#### Aim of the task
All of the data should be output character for character, except the pictures.

#### Stored data
-- start --

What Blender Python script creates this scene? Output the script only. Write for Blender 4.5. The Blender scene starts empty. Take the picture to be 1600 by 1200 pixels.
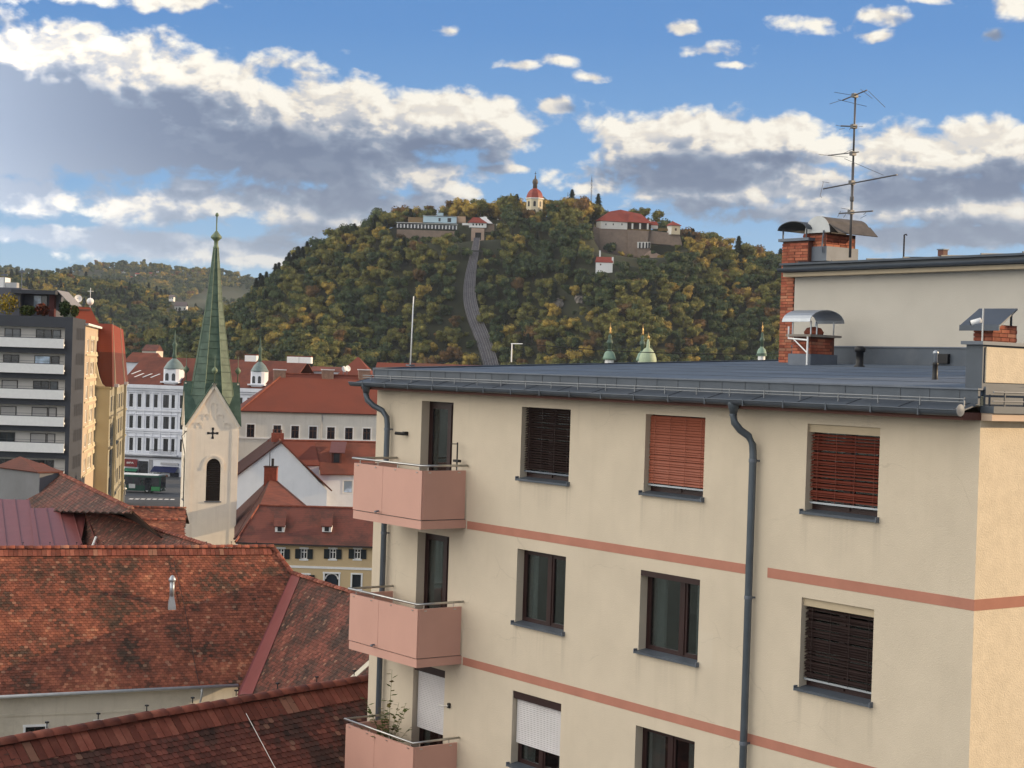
import bpy, bmesh, math, random
from mathutils import Vector, Matrix, noise as mnoise
R = math.radians
# ------------------------------------------------------------------ camera
EYE = Vector((0, 0, 22.0))
FPX = 2664.0
PIT, ROL = 0.0072, 0.0321
_u0 = Vector((0, math.sin(PIT), math.cos(PIT)))
CF = Vector((0, math.cos(PIT), -math.sin(PIT)))
CR = Vector((1, 0, 0)) * math.cos(ROL) + _u0 * math.sin(ROL)
CU = Vector((-1, 0, 0)) * math.sin(ROL) + _u0 * math.cos(ROL)
sc = bpy.context.scene
COL = sc.collection
cd = bpy.data.cameras.new('camera'); cam = bpy.data.objects.new('camera', cd); COL.objects.link(cam)
cd.sensor_width = 36; cd.lens = 36 * FPX / 1600; cd.clip_start = 0.5; cd.clip_end = 20000
cam.matrix_world = Matrix(((CR.x, CU.x, -CF.x, 0), (CR.y, CU.y, -CF.y, 0), (CR.z, CU.z, -CF.z, EYE.z), (0, 0, 0, 1)))
sc.camera = cam
# ------------------------------------------------------------------ light
SUN_AZ, SUN_EL = R(8), R(14)          # azimuth from +X towards +Y
SUN_DIR = Vector((math.cos(SUN_AZ) * math.cos(SUN_EL), math.sin(SUN_AZ) * math.cos(SUN_EL), math.sin(SUN_EL)))
sl = bpy.data.lights.new('sun', 'SUN'); sl.energy = 5.0; sl.angle = R(0.5); sl.color = (1.0, 0.74, 0.46)
so = bpy.data.objects.new('sun', sl); COL.objects.link(so); so.location = (60, 0, 80)
so.rotation_euler = SUN_DIR.to_track_quat('Z', 'Y').to_euler()
vs = sc.view_settings
sc.display_settings.display_device = 'sRGB'
vs.view_transform = 'Standard'; vs.look = 'None'; vs.exposure = 0.2; vs.gamma = 1; vs.use_curve_mapping = False
sc.cycles.max_bounces = 5; sc.cycles.diffuse_bounces = 3; sc.cycles.glossy_bounces = 3
sc.cycles.volume_bounces = 0; sc.cycles.use_denoising = True
sc.cycles.sample_clamp_indirect = 4

class NT:
    """small node helper"""
    def __init__(s, nt): s.nt = nt
    def n(s, t, **kw):
        o = s.nt.nodes.new(t)
        for k, v in kw.items():
            if k == 'ins':
                for i, val in v.items():
                    if isinstance(val, bpy.types.NodeSocket): s.nt.links.new(val, o.inputs[i])
                    else: o.inputs[i].default_value = val
            else: setattr(o, k, v)
        return o
    def m(s, op, a, b=0.0, c=None, clamp=False):
        ins = {0: a, 1: b}
        if c is not None: ins[2] = c
        return s.n('ShaderNodeMath', operation=op, use_clamp=clamp, ins=ins).outputs[0]
    def v(s, op, a, b=(0, 0, 0), out=0):
        return s.n('ShaderNodeVectorMath', operation=op, ins={0: a, 1: b}).outputs[out]
    def mix(s, f, a, b, mode='MIX'):
        o = s.n('ShaderNodeMix', data_type='RGBA', blend_type=mode)
        for i, val in ((0, f), (6, a), (7, b)):
            if isinstance(val, bpy.types.NodeSocket): s.nt.links.new(val, o.inputs[i])
            else: o.inputs[i].default_value = val if i == 0 else ((*val, 1) if len(val) == 3 else val)
        return o.outputs[2]
    def mr(s, x, a, b, c=0.0, d=1.0, interp='SMOOTHSTEP'):
        return s.n('ShaderNodeMapRange', interpolation_type=interp, ins={0: x, 1: a, 2: b, 3: c, 4: d}).outputs[0]
    def noise(s, vec, scale, detail=4, rough=0.5, dist=0.0):
        return s.n('ShaderNodeTexNoise', ins={'Vector': vec, 'Scale': scale, 'Detail': detail, 'Roughness': rough, 'Distortion': dist}).outputs[0]
    def ramp(s, fac, stops, interp='LINEAR'):
        o = s.n('ShaderNodeValToRGB', ins={0: fac}); cr = o.color_ramp; cr.interpolation = interp
        while len(cr.elements) < len(stops): cr.elements.new(0.5)
        for e, (p, c) in zip(cr.elements, stops): e.position = p; e.color = (*c, 1)
        return o.outputs[0]

# sky: Nishita plus procedural cumulus, laid out by azimuth and elevation
world = bpy.data.worlds.new('World'); sc.world = world; world.use_nodes = True
wt = world.node_tree; wt.nodes.clear(); W = NT(wt)
# cloud banks: azimuth, elevation (in units of 1/26.64 rad), half widths, weight
CL = [(40, 178, 600, 128, 1.25), (420, 208, 360, 95, 1.15), (690, 192, 165, 50, 1.0), (560, 262, 190, 48, .95), (850, 168, 28, 12, .55),
      (50, 318, 190, 34, .66), (240, 325, 180, 34, .66), (430, 320, 380, 42, .7), (60, 378, 240, 22, .62), (330, 394, 360, 24, .62), (560, 345, 170, 26, .6),
      (1075, 222, 200, 54, 1.0), (1215, 205, 75, 25, .7), (1130, 290, 280, 46, .85), (1400, 255, 180, 50, .9), (1540, 250, 150, 54, .95),
      (1440, 322, 360, 52, .9), (1480, 376, 280, 26, .7), (1010, 240, 100, 42, .6),
      (1252, 45, 50, 18, .5), (1350, 38, 30, 12, .42), (1100, 84, 56, 14, .45), (1125, 106, 40, 8, .4), (1045, 48, 24, 10, .4),
      (1440, 4, 60, 14, .5), (1570, 28, 80, 26, .65), (690, 50, 26, 9, .42), (790, 104, 26, 8, .36), (862, 95, 24, 8, .36), (910, 122, 22, 8, .36),
      (1510, 75, 24, 9, .42), (60, 8, 230, 16, .34), (1340, 68, 30, 8, .4), (780, 265, 60, 7, .4), (700, 302, 70, 10, .4)]
g = bpy.data.node_groups.new('cloud_mass', 'ShaderNodeTree')
g.interface.new_socket('P', in_out='INPUT', socket_type='NodeSocketVector')
g.interface.new_socket('D', in_out='OUTPUT', socket_type='NodeSocketFloat')
G = NT(g); gi = G.n('NodeGroupInput'); go = G.n('NodeGroupOutput')
P = gi.outputs[0]
acc = None
for (x, y, rx, ry, w) in CL:
    # the photograph's horizon leans, elevation is measured from it
    el = (581 + 0.032 * (x - 800) - y) / 100.0; az = (x - 800) / 100.0
    kx, ky = 100.0 / rx, 100.0 / ry
    d = G.n('ShaderNodeVectorMath', operation='MULTIPLY_ADD', ins={0: P, 1: (kx, ky, 0), 2: (-az * kx, -el * ky, 0)}).outputs[0]
    q = G.m('MULTIPLY_ADD', G.v('LENGTH', d, out=1), -w, w)
    acc = q if acc is None else G.n('ShaderNodeMath', operation='SMOOTH_MAX', ins={0: acc, 1: q, 2: 0.12}).outputs[0]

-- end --

#### Completed exercise
What Blender Python script creates this scene? Output the script only. Write for Blender 4.5. The Blender scene starts empty. Take the picture to be 1600 by 1200 pixels.
import bpy, bmesh, math, random
from mathutils import Vector, Matrix, noise as mnoise
R = math.radians
# ------------------------------------------------------------------ camera
EYE = Vector((0, 0, 22.0))
FPX = 2664.0
PIT, ROL = 0.0072, 0.0321
_u0 = Vector((0, math.sin(PIT), math.cos(PIT)))
CF = Vector((0, math.cos(PIT), -math.sin(PIT)))
CR = Vector((1, 0, 0)) * math.cos(ROL) + _u0 * math.sin(ROL)
CU = Vector((-1, 0, 0)) * math.sin(ROL) + _u0 * math.cos(ROL)
sc = bpy.context.scene
COL = sc.collection
cd = bpy.data.cameras.new('camera'); cam = bpy.data.objects.new('camera', cd); COL.objects.link(cam)
cd.sensor_width = 36; cd.lens = 36 * FPX / 1600; cd.clip_start = 0.5; cd.clip_end = 20000
cam.matrix_world = Matrix(((CR.x, CU.x, -CF.x, 0), (CR.y, CU.y, -CF.y, 0), (CR.z, CU.z, -CF.z, EYE.z), (0, 0, 0, 1)))
sc.camera = cam
# ------------------------------------------------------------------ light
SUN_AZ, SUN_EL = R(8), R(14)          # azimuth from +X towards +Y
SUN_DIR = Vector((math.cos(SUN_AZ) * math.cos(SUN_EL), math.sin(SUN_AZ) * math.cos(SUN_EL), math.sin(SUN_EL)))
sl = bpy.data.lights.new('sun', 'SUN'); sl.energy = 5.0; sl.angle = R(0.5); sl.color = (1.0, 0.74, 0.46)
so = bpy.data.objects.new('sun', sl); COL.objects.link(so); so.location = (60, 0, 80)
so.rotation_euler = SUN_DIR.to_track_quat('Z', 'Y').to_euler()
vs = sc.view_settings
sc.display_settings.display_device = 'sRGB'
vs.view_transform = 'Standard'; vs.look = 'None'; vs.exposure = 0.2; vs.gamma = 1; vs.use_curve_mapping = False
sc.cycles.max_bounces = 5; sc.cycles.diffuse_bounces = 3; sc.cycles.glossy_bounces = 3
sc.cycles.volume_bounces = 0; sc.cycles.use_denoising = True
sc.cycles.sample_clamp_indirect = 4

class NT:
    """small node helper"""
    def __init__(s, nt): s.nt = nt
    def n(s, t, **kw):
        o = s.nt.nodes.new(t)
        for k, v in kw.items():
            if k == 'ins':
                for i, val in v.items():
                    if isinstance(val, bpy.types.NodeSocket): s.nt.links.new(val, o.inputs[i])
                    else: o.inputs[i].default_value = val
            else: setattr(o, k, v)
        return o
    def m(s, op, a, b=0.0, c=None, clamp=False):
        ins = {0: a, 1: b}
        if c is not None: ins[2] = c
        return s.n('ShaderNodeMath', operation=op, use_clamp=clamp, ins=ins).outputs[0]
    def v(s, op, a, b=(0, 0, 0), out=0):
        return s.n('ShaderNodeVectorMath', operation=op, ins={0: a, 1: b}).outputs[out]
    def mix(s, f, a, b, mode='MIX'):
        o = s.n('ShaderNodeMix', data_type='RGBA', blend_type=mode)
        for i, val in ((0, f), (6, a), (7, b)):
            if isinstance(val, bpy.types.NodeSocket): s.nt.links.new(val, o.inputs[i])
            else: o.inputs[i].default_value = val if i == 0 else ((*val, 1) if len(val) == 3 else val)
        return o.outputs[2]
    def mr(s, x, a, b, c=0.0, d=1.0, interp='SMOOTHSTEP'):
        return s.n('ShaderNodeMapRange', interpolation_type=interp, ins={0: x, 1: a, 2: b, 3: c, 4: d}).outputs[0]
    def noise(s, vec, scale, detail=4, rough=0.5, dist=0.0):
        return s.n('ShaderNodeTexNoise', ins={'Vector': vec, 'Scale': scale, 'Detail': detail, 'Roughness': rough, 'Distortion': dist}).outputs[0]
    def ramp(s, fac, stops, interp='LINEAR'):
        o = s.n('ShaderNodeValToRGB', ins={0: fac}); cr = o.color_ramp; cr.interpolation = interp
        while len(cr.elements) < len(stops): cr.elements.new(0.5)
        for e, (p, c) in zip(cr.elements, stops): e.position = p; e.color = (*c, 1)
        return o.outputs[0]

# sky: Nishita plus procedural cumulus, laid out by azimuth and elevation
world = bpy.data.worlds.new('World'); sc.world = world; world.use_nodes = True
wt = world.node_tree; wt.nodes.clear(); W = NT(wt)
# cloud banks: azimuth, elevation (in units of 1/26.64 rad), half widths, weight
CL = [(40, 178, 600, 128, 1.25), (420, 208, 360, 95, 1.15), (690, 192, 165, 50, 1.0), (560, 262, 190, 48, .95), (850, 168, 28, 12, .55),
      (50, 318, 190, 34, .66), (240, 325, 180, 34, .66), (430, 320, 380, 42, .7), (60, 378, 240, 22, .62), (330, 394, 360, 24, .62), (560, 345, 170, 26, .6),
      (1075, 222, 200, 54, 1.0), (1215, 205, 75, 25, .7), (1130, 290, 280, 46, .85), (1400, 255, 180, 50, .9), (1540, 250, 150, 54, .95),
      (1440, 322, 360, 52, .9), (1480, 376, 280, 26, .7), (1010, 240, 100, 42, .6),
      (1252, 45, 50, 18, .5), (1350, 38, 30, 12, .42), (1100, 84, 56, 14, .45), (1125, 106, 40, 8, .4), (1045, 48, 24, 10, .4),
      (1440, 4, 60, 14, .5), (1570, 28, 80, 26, .65), (690, 50, 26, 9, .42), (790, 104, 26, 8, .36), (862, 95, 24, 8, .36), (910, 122, 22, 8, .36),
      (1510, 75, 24, 9, .42), (60, 8, 230, 16, .34), (1340, 68, 30, 8, .4), (780, 265, 60, 7, .4), (700, 302, 70, 10, .4)]
g = bpy.data.node_groups.new('cloud_mass', 'ShaderNodeTree')
g.interface.new_socket('P', in_out='INPUT', socket_type='NodeSocketVector')
g.interface.new_socket('D', in_out='OUTPUT', socket_type='NodeSocketFloat')
G = NT(g); gi = G.n('NodeGroupInput'); go = G.n('NodeGroupOutput')
P = gi.outputs[0]
acc = None
for (x, y, rx, ry, w) in CL:
    # the photograph's horizon leans, elevation is measured from it
    el = (581 + 0.032 * (x - 800) - y) / 100.0; az = (x - 800) / 100.0
    kx, ky = 100.0 / rx, 100.0 / ry
    d = G.n('ShaderNodeVectorMath', operation='MULTIPLY_ADD', ins={0: P, 1: (kx, ky, 0), 2: (-az * kx, -el * ky, 0)}).outputs[0]
    q = G.m('MULTIPLY_ADD', G.v('LENGTH', d, out=1), -w, w)
    acc = q if acc is None else G.n('ShaderNodeMath', operation='SMOOTH_MAX', ins={0: acc, 1: q, 2: 0.12}).outputs[0]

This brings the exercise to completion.